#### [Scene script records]
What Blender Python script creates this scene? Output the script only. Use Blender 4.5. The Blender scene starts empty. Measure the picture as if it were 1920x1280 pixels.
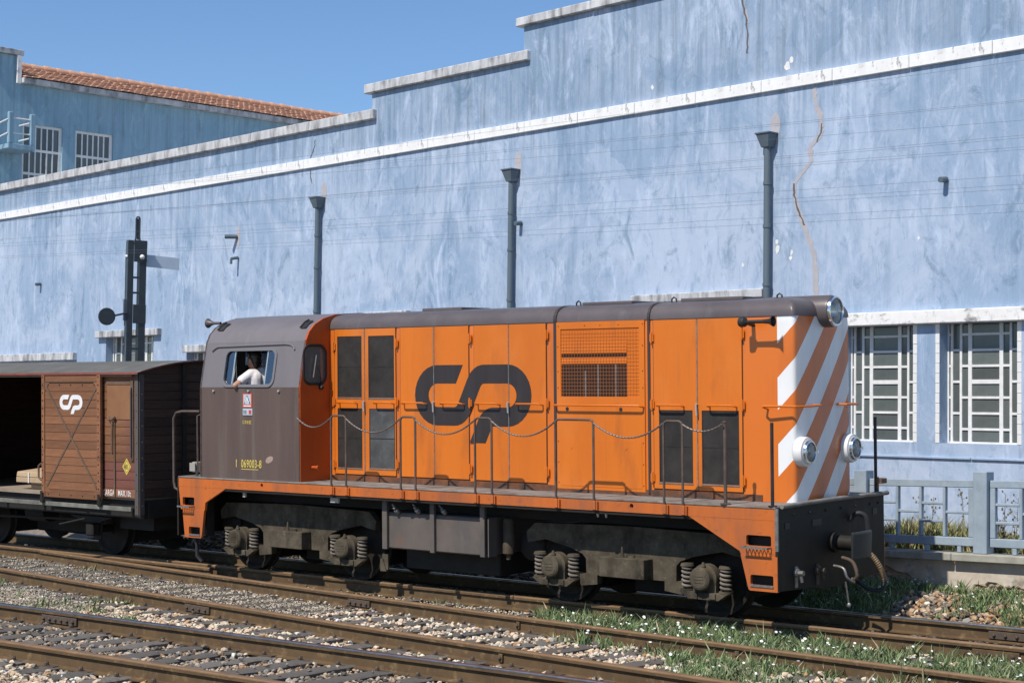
import bpy, bmesh, math, random
import numpy as np
from mathutils import Vector, Matrix
from mathutils.geometry import tessellate_polygon
random.seed(7); RNG = np.random.default_rng(11)
scene = bpy.context.scene
COL = scene.collection

# ------------------------------------------------------------------ camera
cam_d = bpy.data.cameras.new('camera'); cam = bpy.data.objects.new('camera', cam_d); COL.objects.link(cam)
cam_d.sensor_width = 36.0; cam_d.lens = 59.07; cam_d.clip_start = 0.1; cam_d.clip_end = 2000
PITCH, ROLL = 0.0418, 0.0128
cam.matrix_world = Matrix.Translation((0, 0, 2.3122)) @ Matrix.Rotation(math.pi/2 + PITCH, 4, 'X') @ Matrix.Rotation(ROLL, 4, 'Z')
scene.camera = cam
# ------------------------------------------------------------------ sky and sun
SUN_T = Vector((0.425, 0.468, -0.775)).normalized()
SUN_EL = math.asin(-SUN_T.z); SUN_AZ = math.atan2(-SUN_T.x, -SUN_T.y)
world = bpy.data.worlds.new('World'); scene.world = world; world.use_nodes = True
wn = world.node_tree.nodes; wl = world.node_tree.links
bg = wn['Background']; sky = wn.new('ShaderNodeTexSky'); sky.sky_type = 'NISHITA'; sky.sun_disc = False
sky.sun_elevation = SUN_EL; sky.sun_rotation = SUN_AZ; sky.air_density = 0.95; sky.dust_density = 0.0; sky.ozone_density = 7.5
sky.altitude = 0
wl.new(sky.outputs[0], bg.inputs[0]); bg.inputs[1].default_value = 0.134
sun_d = bpy.data.lights.new('sun', 'SUN'); sun = bpy.data.objects.new('sun', sun_d); COL.objects.link(sun)
sun_d.energy = 4.8; sun_d.angle = math.radians(0.53); sun_d.color = (1.0, 0.95, 0.87)
sun.rotation_euler = SUN_T.to_track_quat('-Z', 'Y').to_euler(); sun.location = (-8, -8, 18)
vs = scene.view_settings; vs.view_transform = 'Standard'; vs.look = 'None'; vs.exposure = 0.0; vs.gamma = 1.0; vs.use_curve_mapping = False
scene.render.engine = 'CYCLES'

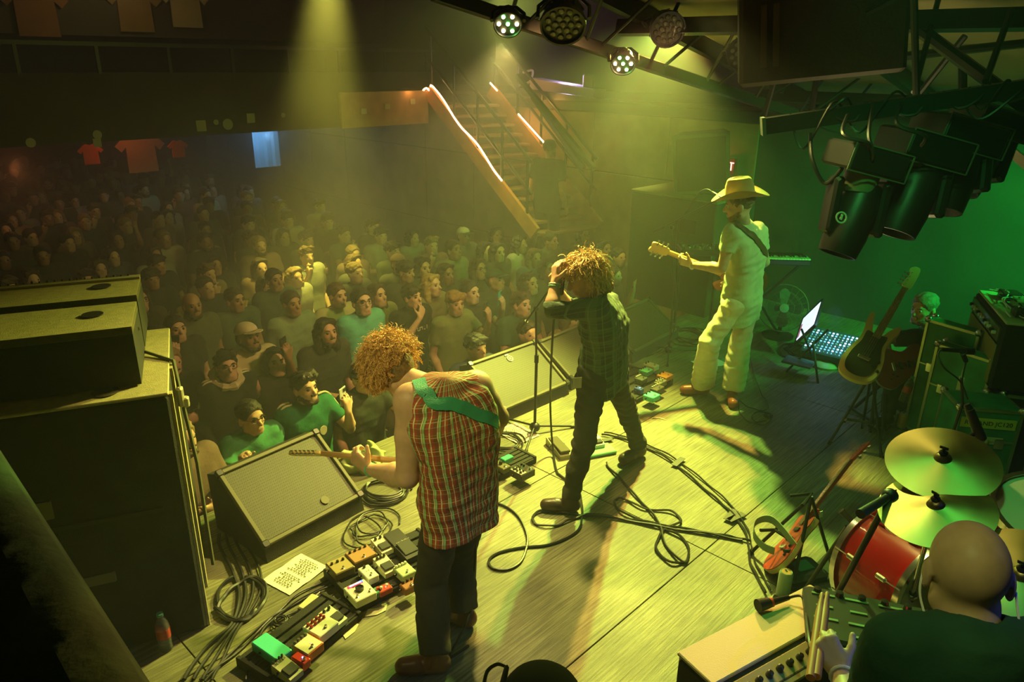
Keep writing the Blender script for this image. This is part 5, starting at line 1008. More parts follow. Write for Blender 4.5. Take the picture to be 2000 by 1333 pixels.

#### [Task goal]
Without the pictures, repeat all the records word for word.

#### [Result]
What Blender Python script creates this scene? Output the script only. Use Blender 4.5. The Blender scene starts empty. Measure the picture as if it were 1920x1280 pixels.
import bpy, bmesh, math, random
import numpy as np
from mathutils import Vector, Matrix
from mathutils.geometry import tessellate_polygon
random.seed(7); RNG = np.random.default_rng(11)
scene = bpy.context.scene
COL = scene.collection

# ------------------------------------------------------------------ camera
cam_d = bpy.data.cameras.new('camera'); cam = bpy.data.objects.new('camera', cam_d); COL.objects.link(cam)
cam_d.sensor_width = 36.0; cam_d.lens = 59.07; cam_d.clip_start = 0.1; cam_d.clip_end = 2000
PITCH, ROLL = 0.0418, 0.0128
cam.matrix_world = Matrix.Translation((0, 0, 2.3122)) @ Matrix.Rotation(math.pi/2 + PITCH, 4, 'X') @ Matrix.Rotation(ROLL, 4, 'Z')
scene.camera = cam
# ------------------------------------------------------------------ sky and sun
SUN_T = Vector((0.425, 0.468, -0.775)).normalized()
SUN_EL = math.asin(-SUN_T.z); SUN_AZ = math.atan2(-SUN_T.x, -SUN_T.y)
world = bpy.data.worlds.new('World'); scene.world = world; world.use_nodes = True
wn = world.node_tree.nodes; wl = world.node_tree.links
bg = wn['Background']; sky = wn.new('ShaderNodeTexSky'); sky.sky_type = 'NISHITA'; sky.sun_disc = False
sky.sun_elevation = SUN_EL; sky.sun_rotation = SUN_AZ; sky.air_density = 0.95; sky.dust_density = 0.0; sky.ozone_density = 7.5
sky.altitude = 0
wl.new(sky.outputs[0], bg.inputs[0]); bg.inputs[1].default_value = 0.134
sun_d = bpy.data.lights.new('sun', 'SUN'); sun = bpy.data.objects.new('sun', sun_d); COL.objects.link(sun)
sun_d.energy = 4.8; sun_d.angle = math.radians(0.53); sun_d.color = (1.0, 0.95, 0.87)
sun.rotation_euler = SUN_T.to_track_quat('-Z', 'Y').to_euler(); sun.location = (-8, -8, 18)
vs = scene.view_settings; vs.view_transform = 'Standard'; vs.look = 'None'; vs.exposure = 0.0; vs.gamma = 1.0; vs.use_curve_mapping = False
scene.render.engine = 'CYCLES'

Keep writing the Blender script for this image. This is part 5, starting at line 1008. More parts follow. Write for Blender 4.5. Take the picture to be 2000 by 1333 pixels.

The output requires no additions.